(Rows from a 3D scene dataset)
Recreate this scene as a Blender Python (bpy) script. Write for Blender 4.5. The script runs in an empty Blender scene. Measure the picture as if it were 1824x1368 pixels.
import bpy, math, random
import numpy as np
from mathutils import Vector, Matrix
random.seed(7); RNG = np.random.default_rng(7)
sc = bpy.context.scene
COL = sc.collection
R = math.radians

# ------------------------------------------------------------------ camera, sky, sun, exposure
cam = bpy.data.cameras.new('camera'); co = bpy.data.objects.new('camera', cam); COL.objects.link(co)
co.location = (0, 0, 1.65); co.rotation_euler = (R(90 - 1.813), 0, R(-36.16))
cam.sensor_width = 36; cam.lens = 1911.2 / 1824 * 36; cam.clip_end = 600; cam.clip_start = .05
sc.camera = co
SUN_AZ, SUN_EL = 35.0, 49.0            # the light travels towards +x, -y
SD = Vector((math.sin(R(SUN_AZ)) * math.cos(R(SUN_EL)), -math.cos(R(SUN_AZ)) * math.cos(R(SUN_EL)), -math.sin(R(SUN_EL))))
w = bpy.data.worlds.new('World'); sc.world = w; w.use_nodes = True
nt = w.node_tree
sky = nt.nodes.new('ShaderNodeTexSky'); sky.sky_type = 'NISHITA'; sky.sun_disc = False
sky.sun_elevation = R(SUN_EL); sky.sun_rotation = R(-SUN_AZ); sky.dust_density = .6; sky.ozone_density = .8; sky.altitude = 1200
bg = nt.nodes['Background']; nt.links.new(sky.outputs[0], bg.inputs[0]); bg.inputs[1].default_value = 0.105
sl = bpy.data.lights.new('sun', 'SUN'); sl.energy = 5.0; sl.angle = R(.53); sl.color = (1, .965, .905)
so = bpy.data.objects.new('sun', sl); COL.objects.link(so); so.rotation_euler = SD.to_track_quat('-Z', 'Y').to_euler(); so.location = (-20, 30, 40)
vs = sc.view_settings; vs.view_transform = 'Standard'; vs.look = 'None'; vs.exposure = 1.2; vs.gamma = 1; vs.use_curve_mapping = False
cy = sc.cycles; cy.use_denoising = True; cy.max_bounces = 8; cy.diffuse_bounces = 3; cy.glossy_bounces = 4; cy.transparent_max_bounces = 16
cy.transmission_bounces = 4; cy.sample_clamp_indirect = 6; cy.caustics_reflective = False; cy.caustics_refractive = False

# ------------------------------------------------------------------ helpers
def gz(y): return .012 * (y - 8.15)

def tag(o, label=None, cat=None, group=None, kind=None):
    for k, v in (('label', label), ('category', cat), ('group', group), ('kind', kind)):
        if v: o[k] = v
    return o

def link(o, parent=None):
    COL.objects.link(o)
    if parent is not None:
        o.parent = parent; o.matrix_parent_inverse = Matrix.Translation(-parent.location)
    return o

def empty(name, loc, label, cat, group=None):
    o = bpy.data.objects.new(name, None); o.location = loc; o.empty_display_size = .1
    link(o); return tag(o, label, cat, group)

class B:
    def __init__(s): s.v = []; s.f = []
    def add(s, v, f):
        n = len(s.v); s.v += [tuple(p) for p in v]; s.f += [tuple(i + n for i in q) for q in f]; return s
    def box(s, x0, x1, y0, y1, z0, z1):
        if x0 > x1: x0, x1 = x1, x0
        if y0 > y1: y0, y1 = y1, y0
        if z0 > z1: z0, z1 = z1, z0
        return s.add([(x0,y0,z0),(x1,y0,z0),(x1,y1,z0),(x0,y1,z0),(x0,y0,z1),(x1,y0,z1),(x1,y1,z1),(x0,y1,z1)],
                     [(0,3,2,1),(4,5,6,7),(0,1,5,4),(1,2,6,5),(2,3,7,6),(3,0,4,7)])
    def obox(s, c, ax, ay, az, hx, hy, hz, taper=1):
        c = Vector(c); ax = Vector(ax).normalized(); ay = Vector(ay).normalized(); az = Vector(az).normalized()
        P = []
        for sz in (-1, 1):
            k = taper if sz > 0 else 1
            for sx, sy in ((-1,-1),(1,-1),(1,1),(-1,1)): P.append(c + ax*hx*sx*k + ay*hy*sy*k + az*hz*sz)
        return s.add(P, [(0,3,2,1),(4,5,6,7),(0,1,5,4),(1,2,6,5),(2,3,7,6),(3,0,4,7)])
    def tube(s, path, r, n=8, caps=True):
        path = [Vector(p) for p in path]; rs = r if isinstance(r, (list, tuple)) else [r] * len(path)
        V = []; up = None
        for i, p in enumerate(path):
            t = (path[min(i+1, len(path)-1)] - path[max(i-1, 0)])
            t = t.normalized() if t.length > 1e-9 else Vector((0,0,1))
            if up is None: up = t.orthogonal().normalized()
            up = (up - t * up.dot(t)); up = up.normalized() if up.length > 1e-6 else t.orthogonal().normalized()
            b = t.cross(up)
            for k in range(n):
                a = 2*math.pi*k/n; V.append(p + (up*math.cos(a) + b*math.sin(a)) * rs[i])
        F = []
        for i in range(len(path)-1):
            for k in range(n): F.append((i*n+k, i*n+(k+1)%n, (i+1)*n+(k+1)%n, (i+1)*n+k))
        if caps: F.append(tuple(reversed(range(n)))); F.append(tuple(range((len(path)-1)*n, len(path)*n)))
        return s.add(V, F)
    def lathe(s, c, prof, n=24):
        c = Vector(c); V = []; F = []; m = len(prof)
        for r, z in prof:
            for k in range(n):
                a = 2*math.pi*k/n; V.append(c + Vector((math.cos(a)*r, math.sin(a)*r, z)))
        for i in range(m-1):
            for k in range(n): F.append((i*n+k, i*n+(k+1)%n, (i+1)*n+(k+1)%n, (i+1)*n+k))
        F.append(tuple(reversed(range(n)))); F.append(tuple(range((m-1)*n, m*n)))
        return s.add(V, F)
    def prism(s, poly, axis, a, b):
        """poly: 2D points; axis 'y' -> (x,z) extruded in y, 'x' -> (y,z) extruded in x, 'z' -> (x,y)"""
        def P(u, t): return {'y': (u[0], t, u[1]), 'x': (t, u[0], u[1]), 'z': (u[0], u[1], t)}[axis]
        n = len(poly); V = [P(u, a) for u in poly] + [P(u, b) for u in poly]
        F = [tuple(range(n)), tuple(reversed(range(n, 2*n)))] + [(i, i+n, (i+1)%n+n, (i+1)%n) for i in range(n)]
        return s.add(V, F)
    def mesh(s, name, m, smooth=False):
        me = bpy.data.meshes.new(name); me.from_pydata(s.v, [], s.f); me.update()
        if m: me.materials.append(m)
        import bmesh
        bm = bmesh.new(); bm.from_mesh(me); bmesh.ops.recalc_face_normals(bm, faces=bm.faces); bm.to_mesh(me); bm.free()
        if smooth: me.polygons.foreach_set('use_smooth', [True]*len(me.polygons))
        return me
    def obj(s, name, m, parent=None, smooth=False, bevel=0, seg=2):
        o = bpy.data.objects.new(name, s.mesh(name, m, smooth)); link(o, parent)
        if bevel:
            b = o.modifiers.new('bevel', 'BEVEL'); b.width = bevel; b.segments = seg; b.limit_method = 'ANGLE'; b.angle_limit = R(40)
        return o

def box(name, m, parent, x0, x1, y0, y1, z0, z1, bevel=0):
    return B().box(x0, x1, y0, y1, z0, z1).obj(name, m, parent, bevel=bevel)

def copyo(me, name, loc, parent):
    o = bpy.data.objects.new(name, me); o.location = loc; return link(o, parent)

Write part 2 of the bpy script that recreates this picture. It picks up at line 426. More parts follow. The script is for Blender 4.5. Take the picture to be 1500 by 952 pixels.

## TASK INSTRUCTIONS
Please restate only the opening stretch of the records above: every line from the first through the one containing "R = math.radians", exactly as written.

## RESPONSE
Recreate this scene as a Blender Python (bpy) script. Write for Blender 4.5. The script runs in an empty Blender scene. Measure the picture as if it were 1824x1368 pixels.
import bpy, math, random
import numpy as np
from mathutils import Vector, Matrix
random.seed(7); RNG = np.random.default_rng(7)
sc = bpy.context.scene
COL = sc.collection
R = math.radians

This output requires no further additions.